Circle Takes The Square - As The Roots Undo - LP (2004)

Labels: Robotic Empire
Review by: Alex Deller

Circle Takes The Square are one of very few bands spawned from the muddied “˜screamo’ genre over the past couple of years to have actually attempted anything different. Fact. Love them or loathe them there is no denying it. With this, their first full-length release, the style they’ve forged for themselves remains true, and the envelope is pushed a little further.

For those who’ve yet to hear them, CTTS take a standard Portrait-esque skeleton and flesh it out with some truly grandiose theatrics along the lines of Dimmu Borgir or Cradle of Filth. Huge, churning riffs that writhe and stutter beneath the weight of yelled female vocals and a schizophrenic male voice that darts between sounding like an evil hobgoblin and Conor Oberst’s miserable, undersexed twin brother, all uttering breathless, well-crafted and bookishly evocative lyrics. The music rises and falls unpredictably, staggering between abrasive noise and contemplative picking pieces, stopping and starting on a knife edge, periodically interspersed with atmospheric electronica and nervous rattlings.

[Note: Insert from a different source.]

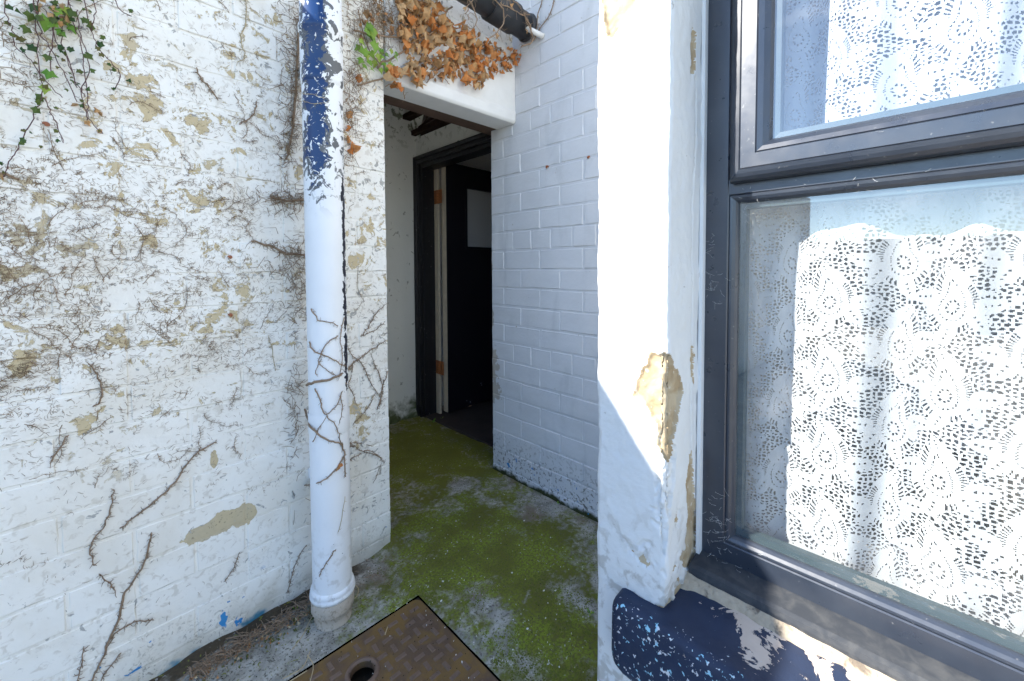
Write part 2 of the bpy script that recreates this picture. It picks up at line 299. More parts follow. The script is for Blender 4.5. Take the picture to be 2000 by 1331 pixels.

Whether the noise tumbling from the speakers is a turbulent tornado of daggers or a chanted piece of eerie solemnity there’s no denying the fact that this album is loaded with pretence and pomposity. This is not a grubby-knuckled punk record with all the grit left in. But somehow that is how it was supposed to be. The spit and polish paid off, and what is left is an epic work of baroque screamo genius that is sure to be loved and hated in equal measures.